Vince Herman and Drew Emmitt Play the Music of the People

This interview was first published in December 2019 in Bold Life Magazine.

Since forming in the late 1980s, Leftover Salmon had earned a place as a darling of the jam band and music festival scenes. Though nominally a bluegrass band, the Boulder, Colorado-based sextet makes music that draws from a wide variety of American musical genres. Two of its founding members – Drew Emmitt (guitar, mandolin, fiddle) and Vince Herman (guitar) – maintain a creatively fulfilling side project, performing as a duo. Ahead of their late 2019 tour, Herman took the opportunity to reflect on their approach to making music.

Whenever the two of you are mentioned – within the context of Leftover Salmon or beyond it – the point is made that your music doesn’t fit neatly into a genre. Is that intentional on your part?

We never had a plan on what Leftover Salmon would be stylewise; at the first gig, we just played what we knew without rehearsing, and that became what we played. There was no predetermined intention about what kind of band to be we were just being who we are.

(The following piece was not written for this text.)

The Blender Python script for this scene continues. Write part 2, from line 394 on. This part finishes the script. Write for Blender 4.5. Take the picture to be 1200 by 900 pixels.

When you combine different styles, you highlight the commonality between those styles, sometimes showing a connection that might not have been readily apparent. How would you put that connection into words?

We definitely love to see the connection between styles. Rock, punk, Americana, blues, jazz … all those things are our folk music. Folk is just the music of the people and we love it. That’s what we play, and we find that common thread through playing it on Bluegrass instruments.

This tour looks to be an opportunity for each of you to dig deep into your catalogs, to play songs that audiences might not have heard live, or at least not in a long time. What are some of your favorite songs from the earliest days of your repertoire that you might revisit on this tour, and what makes those special?

We have quite a few songs that have been in our repertoire since the beginning. Some Calypso songs, traditional bluegrass songs songs that we wrote back in the day still work. Most of our shows are – and have always been – a mix of old and new material.

Other than the fact that this tour will be an acoustic, pared-down answer to Leftover Salmon, how will it be different than your performances with the group?

The duo tour is going to allow us to do songs from way back that we haven’t done and just wing it without a set list. Drew and I have been together all these 30 years, and we remember most of the songs. Though maybe the rest of the band has not done them, he and I can do [these tunes] together. And that makes it incredibly flexible. We might even play songs that Drew doesn’t know or that I don’t know! The duo thing is ultimate freedom.

Detractors of the jam band scene sometimes characterize it as indulgent musical self-gratification. How do you respond to that?

The jam band scene is definitely not about re-creating the radio mix. It’s about using the song as a vehicle for expression. Hopefully it doesn’t get too noodly; I think the nature of bluegrass music is that the songs don’t really veer from the form. Generally, there’s a melodic thread running through, so you can remember what song you’re playing! Jam bands aren’t for everyone, though. We are definitely a subculture.

The improvisational nature of jamming onstage can afford the opportunity for a new idea to present itself in real time. How often does that happen to you, and are you able to “capture it,” so to speak, so that you can use it later in a songwriting or arranging context?

I’m always looking to relate songs to what’s happening in real time at the gig. And I’m more than happy to change the words to the song if if I can make people feel more present by talking about what we’re all doing right now. Improvisation is the ultimate way to make people be present. We do that with the whole-band setting, but the duo [format] gives us even more freedom to pursue ideas on the spot.